Festive spirit is a distant memory for Syria’s Christian minority as it faces a second Christmas in the grip of fear of daily violence and the spectre of rising Islamism.
AFP
Festive spirit is a distant memory for Syria's Christian minority as it faces a second Christmas in the grip of fear
of daily violence and the spectre of rising Islamism.
"We're in no mood to celebrate Christmas this year. Everyone around is me is so sad, and the situation is terrible," said George, a 38-year-old accountant from Damascus, who, like many in Syria after 21 months of bloodshed, asked not to give his full name.
"How am I going to celebrate now that many of my relatives have fled, and we have lost our loved ones? This Christmas doesn't look anything like a celebration."
Syria's 1.8 million Christians make up some five percent of the population.
Many have tried to remain neutral in the country's spiralling conflict.
Others have taken President Bashar al-Assad's side, for fear of the Islamists in rebel ranks.
"Foreign fighters are coming to Syria to impose their religious and political views in our country," said Maryam, who lives in central Damascus.
"These armed terrorists might force me to wear the veil, stop working and stay home," she said.
It was similar fears of daily violence and hardline Islamism that prompted a huge exodus of Christians from neighbouring Iraq in the years after the US-led invasion of 2003 and Syrian church leaders have appealed to their flocks not to take the road of emigration.
"We Christians are here in the country and we will stay here," Syria's Greek Orthodox leader, Patriarch Yuhanna X Yazigi, said on Saturday.
But many are voting with their feet.
Engineer Nadine, 40, has applied for a visa for the United States, where her mother and several other family members live. "I see no solution to the conflict," she said.
In Qasaa, a majority Christian neighbourhood of Damascus, the streets are bare of the Christmas decorations that adorned them in years gone by.
The shops are also largely empty. With the daily bloodshed has come mounting economic hardship.
Consumer prices have jumped by up to two-thirds this year, driven by deteriorating security, increased transport costs and a sharp fall in the value of the Syrian pound, a pro-regime daily reported late last month.
"I haven't even been able to buy gifts and toys for the children," said Bassem, another Christian from Damascus.
"This is the second Christmas we are spending in crisis. Last year, we held a small celebration. This year, I don't even have enough money to feed my family."
In Latakia, on Syria's Mediterranean coast, clothes shop owner Zuheir said Christmas sales had been unprecedentedly bad.
"We used to make most money from our Christmas and Easter sales," he said.
"Now nobody is in the mood to go shopping."
In the battleground northern city of Aleppo, home to a sizeable Christian community, the head of the Arab Evangelical Church, Ibrahim Naseer, said few, if any churches would be holding mass or choir performances this year.

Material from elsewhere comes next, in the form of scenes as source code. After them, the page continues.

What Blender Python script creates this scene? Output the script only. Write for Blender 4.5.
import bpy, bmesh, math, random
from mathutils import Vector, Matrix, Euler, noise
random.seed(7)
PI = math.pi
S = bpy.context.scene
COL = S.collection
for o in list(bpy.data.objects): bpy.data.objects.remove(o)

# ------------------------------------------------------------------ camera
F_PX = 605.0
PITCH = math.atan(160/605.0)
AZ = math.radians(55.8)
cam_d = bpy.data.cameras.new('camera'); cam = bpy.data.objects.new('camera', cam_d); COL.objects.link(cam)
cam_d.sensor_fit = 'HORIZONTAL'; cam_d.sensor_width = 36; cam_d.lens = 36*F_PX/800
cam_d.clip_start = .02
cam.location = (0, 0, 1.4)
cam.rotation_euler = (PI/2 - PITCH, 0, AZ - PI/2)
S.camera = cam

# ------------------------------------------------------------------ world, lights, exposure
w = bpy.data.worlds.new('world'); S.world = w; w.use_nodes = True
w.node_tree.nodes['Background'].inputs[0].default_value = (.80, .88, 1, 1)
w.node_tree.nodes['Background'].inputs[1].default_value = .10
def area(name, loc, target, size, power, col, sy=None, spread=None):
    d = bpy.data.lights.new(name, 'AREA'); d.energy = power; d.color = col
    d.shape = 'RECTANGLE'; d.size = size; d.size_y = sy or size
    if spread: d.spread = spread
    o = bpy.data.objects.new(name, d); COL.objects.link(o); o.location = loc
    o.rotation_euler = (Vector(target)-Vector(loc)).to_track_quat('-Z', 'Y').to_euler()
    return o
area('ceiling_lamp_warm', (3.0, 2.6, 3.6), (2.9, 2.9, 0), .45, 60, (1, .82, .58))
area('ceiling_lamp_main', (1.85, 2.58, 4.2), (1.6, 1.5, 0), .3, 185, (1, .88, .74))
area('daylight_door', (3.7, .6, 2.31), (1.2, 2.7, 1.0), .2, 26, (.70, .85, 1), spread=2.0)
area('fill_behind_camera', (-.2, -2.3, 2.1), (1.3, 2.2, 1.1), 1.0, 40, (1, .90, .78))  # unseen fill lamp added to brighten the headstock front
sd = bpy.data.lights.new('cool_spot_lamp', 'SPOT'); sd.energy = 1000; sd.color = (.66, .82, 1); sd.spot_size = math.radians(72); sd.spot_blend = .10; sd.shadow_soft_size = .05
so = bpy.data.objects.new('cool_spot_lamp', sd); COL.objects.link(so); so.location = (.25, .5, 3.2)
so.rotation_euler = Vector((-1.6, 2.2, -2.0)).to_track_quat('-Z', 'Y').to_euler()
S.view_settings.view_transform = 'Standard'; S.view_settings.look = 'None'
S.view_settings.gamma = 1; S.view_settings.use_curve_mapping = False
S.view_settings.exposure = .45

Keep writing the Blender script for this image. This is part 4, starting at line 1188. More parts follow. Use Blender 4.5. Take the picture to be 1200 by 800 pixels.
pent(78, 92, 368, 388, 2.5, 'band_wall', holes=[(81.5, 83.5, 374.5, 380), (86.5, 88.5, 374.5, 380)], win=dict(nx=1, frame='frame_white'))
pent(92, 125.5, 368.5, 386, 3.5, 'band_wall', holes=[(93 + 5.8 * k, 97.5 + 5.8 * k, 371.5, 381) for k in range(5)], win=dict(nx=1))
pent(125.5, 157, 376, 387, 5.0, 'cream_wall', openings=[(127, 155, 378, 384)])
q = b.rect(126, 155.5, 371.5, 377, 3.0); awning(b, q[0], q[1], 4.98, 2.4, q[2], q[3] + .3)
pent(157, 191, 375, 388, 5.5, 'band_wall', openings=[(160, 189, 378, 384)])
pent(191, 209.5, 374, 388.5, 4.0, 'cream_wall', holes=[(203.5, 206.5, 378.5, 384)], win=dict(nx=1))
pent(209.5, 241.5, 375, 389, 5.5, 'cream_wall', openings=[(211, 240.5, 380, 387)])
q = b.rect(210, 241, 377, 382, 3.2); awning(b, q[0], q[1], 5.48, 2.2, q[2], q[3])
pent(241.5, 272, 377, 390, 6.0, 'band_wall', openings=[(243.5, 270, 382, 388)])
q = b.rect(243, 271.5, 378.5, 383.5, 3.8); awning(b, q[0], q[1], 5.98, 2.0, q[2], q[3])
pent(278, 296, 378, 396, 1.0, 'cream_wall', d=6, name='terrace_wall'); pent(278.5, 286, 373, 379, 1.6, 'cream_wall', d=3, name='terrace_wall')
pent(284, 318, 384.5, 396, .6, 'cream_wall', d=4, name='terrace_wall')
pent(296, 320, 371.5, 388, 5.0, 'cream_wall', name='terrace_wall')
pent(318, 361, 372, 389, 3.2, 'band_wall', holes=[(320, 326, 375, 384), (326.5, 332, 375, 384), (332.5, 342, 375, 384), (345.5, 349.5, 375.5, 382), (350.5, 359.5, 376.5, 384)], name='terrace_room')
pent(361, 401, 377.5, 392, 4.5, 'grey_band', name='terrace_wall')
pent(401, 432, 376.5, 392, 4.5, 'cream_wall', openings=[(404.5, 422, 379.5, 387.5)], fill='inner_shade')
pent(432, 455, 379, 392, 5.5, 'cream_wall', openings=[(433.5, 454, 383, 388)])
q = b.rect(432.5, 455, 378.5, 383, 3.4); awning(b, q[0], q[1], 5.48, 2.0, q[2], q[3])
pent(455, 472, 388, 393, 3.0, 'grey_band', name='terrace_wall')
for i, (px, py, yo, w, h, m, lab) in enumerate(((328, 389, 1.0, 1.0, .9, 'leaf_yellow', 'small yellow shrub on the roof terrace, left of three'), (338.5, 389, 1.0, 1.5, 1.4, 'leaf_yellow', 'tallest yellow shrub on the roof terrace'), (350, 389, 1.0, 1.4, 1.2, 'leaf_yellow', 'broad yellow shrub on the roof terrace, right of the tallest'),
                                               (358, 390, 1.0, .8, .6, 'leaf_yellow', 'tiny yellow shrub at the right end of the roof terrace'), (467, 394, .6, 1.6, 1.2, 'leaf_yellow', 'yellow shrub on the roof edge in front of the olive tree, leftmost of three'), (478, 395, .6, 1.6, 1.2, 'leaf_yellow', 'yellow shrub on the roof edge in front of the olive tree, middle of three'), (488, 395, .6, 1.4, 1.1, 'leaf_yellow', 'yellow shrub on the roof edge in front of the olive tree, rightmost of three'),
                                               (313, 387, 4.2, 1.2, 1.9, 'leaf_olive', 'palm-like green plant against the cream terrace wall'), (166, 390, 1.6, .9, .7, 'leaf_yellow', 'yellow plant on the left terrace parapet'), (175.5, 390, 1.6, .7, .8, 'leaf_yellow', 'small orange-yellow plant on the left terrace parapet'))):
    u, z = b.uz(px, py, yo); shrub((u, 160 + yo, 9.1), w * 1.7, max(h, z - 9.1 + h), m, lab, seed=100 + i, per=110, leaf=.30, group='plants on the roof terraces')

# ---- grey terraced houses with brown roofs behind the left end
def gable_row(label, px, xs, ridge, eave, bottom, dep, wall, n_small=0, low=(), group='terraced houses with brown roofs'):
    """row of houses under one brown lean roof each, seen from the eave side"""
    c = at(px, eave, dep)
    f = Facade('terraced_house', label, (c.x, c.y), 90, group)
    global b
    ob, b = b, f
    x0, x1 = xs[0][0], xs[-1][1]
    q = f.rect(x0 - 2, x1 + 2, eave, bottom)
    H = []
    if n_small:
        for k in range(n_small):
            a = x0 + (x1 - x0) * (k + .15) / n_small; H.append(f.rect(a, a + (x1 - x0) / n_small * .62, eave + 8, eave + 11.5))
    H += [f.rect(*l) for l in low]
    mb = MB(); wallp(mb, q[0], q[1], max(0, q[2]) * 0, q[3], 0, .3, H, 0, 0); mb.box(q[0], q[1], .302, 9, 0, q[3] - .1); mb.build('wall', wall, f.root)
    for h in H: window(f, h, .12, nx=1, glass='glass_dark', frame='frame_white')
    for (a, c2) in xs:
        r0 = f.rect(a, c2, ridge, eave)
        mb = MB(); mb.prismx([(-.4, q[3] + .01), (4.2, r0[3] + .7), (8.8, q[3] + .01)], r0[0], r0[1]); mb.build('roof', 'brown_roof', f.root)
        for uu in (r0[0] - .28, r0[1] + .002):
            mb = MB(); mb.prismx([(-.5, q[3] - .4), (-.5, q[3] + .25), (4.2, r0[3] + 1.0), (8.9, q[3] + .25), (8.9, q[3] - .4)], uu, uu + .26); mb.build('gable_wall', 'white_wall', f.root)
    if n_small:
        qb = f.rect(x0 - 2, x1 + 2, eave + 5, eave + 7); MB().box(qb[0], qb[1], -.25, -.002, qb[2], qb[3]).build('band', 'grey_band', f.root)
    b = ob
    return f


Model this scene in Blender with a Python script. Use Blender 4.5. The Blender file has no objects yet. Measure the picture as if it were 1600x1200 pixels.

"Many Christians will be holding their prayers at home, rather than in the church," he said.
For all too many, bereavement has removed any trace of Christmas cheer.
"I won't be celebrating at all this year," said Rand Sabbagh, whose partner, Christian filmmaker and activist Bassel Shehade, was killed in the central city of Homs in May.
"Practically every family has lost somebody, whether pro or anti-regime. Even people who were neutral... even they have been affected," Sabbagh told AFP in Beirut by Internet.
"Some people used to think that what is happening in Syria had nothing to do with them. We never imagined death to be so near."